A machine where ballast can be used to counteract forces is simpler than you think - it happens frequently in tank / pressure vessel design. The liquid inside the tank is a ballasting force that could counteract a wide variety of loads:

1. Vacuum pressure inside the vessel causing caving in a flat bottom
2. External flooding for buoyancy causing the bottom to cave in
3. External flooding for buoyancy causing the vessel to float
4. Wind forces from a wind event

The ultra conservative ASME (specifically ASME RTP-1 - I have not verified for other sections of ASME code) will not allow the liquid inside to be used to counteract any of these forces. However, they will allow the maximum allowable strain to be doubled during these events.

ASTM D3982 will allow the liquid inside to counteract the first loading for tanks with a vacuum loading less than .217 psi - or 6" of liquid.

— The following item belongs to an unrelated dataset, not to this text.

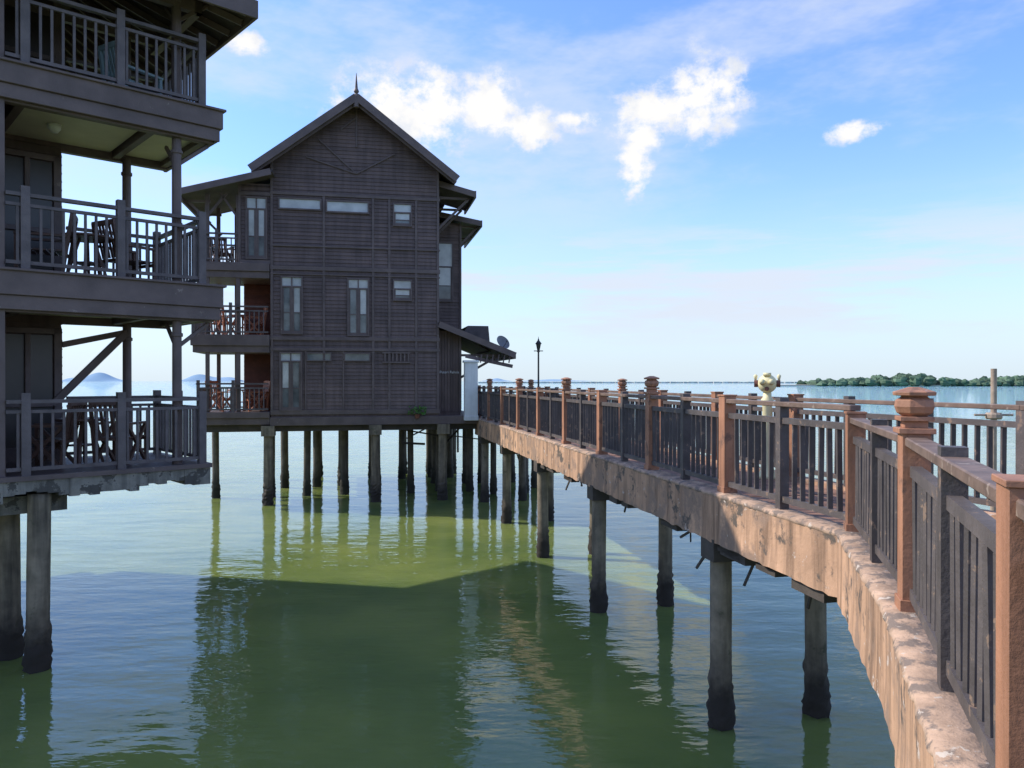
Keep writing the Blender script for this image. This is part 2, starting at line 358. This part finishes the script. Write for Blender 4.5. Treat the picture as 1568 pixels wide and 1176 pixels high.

In practice however, before a hurricane reaches land everyone fills their storage tanks before evacuating, regardless of how well they were designed.

Answer 2

I don't think the method you used to calculate the Factor of Safety for Structural Stability is correct, especially in the case of using the factored loads from the strength design method. In general, the factor of safety is defined as:

$FS = \dfrac {\sum Resisting Load}{\sum Applied Load}$ or $\dfrac {\sum Stabilizing Force}{\sum Overturning Force}$

In the past, the allowable Stress/Strength Method (ASD) was mainly used in structural stability calculation with the non-factored load combinations, and a factor of safety of 1.5 should be maintained for the normal conditions. The factor could be lowered down to 1.0 for extreme loading conditions, which were usually defined by the respective industrial authorities, or trade organizations.

After the strength design method (factored load method, limit state design method) has gained wide acceptance and adoption, the code authorities (ASCE, IBC) have decided to streamline/unify the design process and dropped the factor of safety recommendations from the structural design code, instead, the margin of safety is built into the load factors and load combinations without the explicit requirement for separate stability checks, except in the case of foundation overturning stability, for which a safety factor of 1.5 is still in effect if ASD load combination is used.

In my opinion, it is prudent to always check the structural stability against overturning, sliding, uplift, or buoyancy using the defined method stated in the beginning of this answer.